Graceland: White Collar Creator Clouds Over USA Network’s Blue Skies!

NUP_155125_4341.jpg

Graceland (USA Network, Thursdays, 10/9C) comes from the creator of White Collar, Jeff Eastin, and is based on a real situation in which agents of the FBI, DEA and US Customs shared a beach house that became government property because it was gained through funds made by criminal means. The series follows rookie FBI agent Mike Warren (Aaron Tveit, Gossip Girl, Les Miserables) as he gets plugged into this unusual setting with an unusually odd assortment of representatives of the three agencies – each (including him) with their own secrets.

The premiere opens with the graduation ceremony of the newest batch of FBI agents. As they listen to a speech, another agent is taking part in a drug buy sting that goes bad. Agent Warren is hustled into Graceland, formerly the beach house of a druglord on a lovely stretch of Southern California beach, as a temporary replacement for the agent who screwed up – and is now recovering in a safe house. It’s not the assignment he hoped for (DC), but one he accepts with some equanimity because he’s now in the field.

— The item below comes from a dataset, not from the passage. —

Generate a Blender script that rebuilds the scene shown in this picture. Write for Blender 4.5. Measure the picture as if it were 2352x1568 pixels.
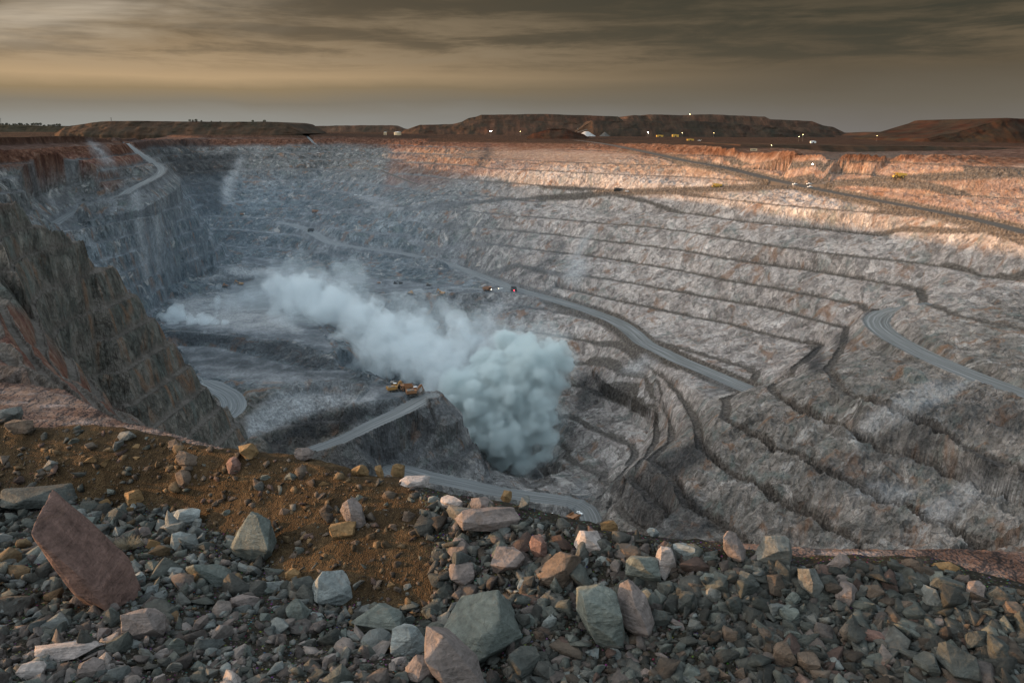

Things are still not going as he expected. His cover is blown before he even gets of the airplane – the guy who is picking up at the airport! That would be prankster and fellow G-Man Johnny Turturro (Manny Montana, Cybergeddon), who delivers him to Graceland where he meets (in no particular order): his trainer, legendary FBI agent, Paul Briggs (Daniel Sunjata, Rescue Me), FBI agent Catherine ‘Charlie’ DeMarco (CSI: NY‘s Vanessa Ferlito), DEA agent Lauren Kincaid (Scottie Thompson, Monsters) , Customs agent Dale Jakes (Brandon Jay McLaren, The Killing, Falling Skies) and, eventually (episode 2) DEA agent Paige Arkin (Serinda Swan, Breakout Kings).

NUP_150051_0006.jpg

The premiere sees Warren learning the ropes and being pressed into a hastily improvised operation that leads in an inexorable path to his being required to do something extremely hardcore. This is most definitely not White Collar.

Unlike most USA Network shows, Graceland doesn’t play as a ‘blue sky’ series. Instead of breezy with occasional dark undertones, it plays out as more real, grittier. Assignments range from busting a truckload of stolen jeans to a bird smuggling ring to the kind of drug sting that gets that agent shot in the teaser.

We see drug addict moms who can’t look after their children; Russian druglords; Jamaican smugglers and small time independent criminals. Where there’s humor, it’s developed from situations as opposed to banter and quips. People bleed on this show.

In this world, young Agent Warren is a real fish out of water. Nothing is like he expected; he’s got to share a house with (among others) the partner of the agent who was shot in the teaser (she’s adamant about him not touching his stuff) – he doesn’t even surf (unlike Briggs, his training agent). He’s eager, but this is a place where unchecked eagerness could get him killed – even if he didn’t have that secret I mentioned before.

The episodes that have been made available for review are well written, beautifully shot, and entirely unpredictable. The characters are well drawn for a series pilot – especially Warren (Tveit is a definite gem) and Briggs, whom Sunjata plays as a Zen master/rules-phobic kinda guy.

The premiere, written by Eastin and directed by Russell Lee Fine (White Collar), isn’t quite perfect – too many characters, too little time (even with this 90-minute pilot) to serve every character and situation as well as they/it might deserve – but it comes awfully close.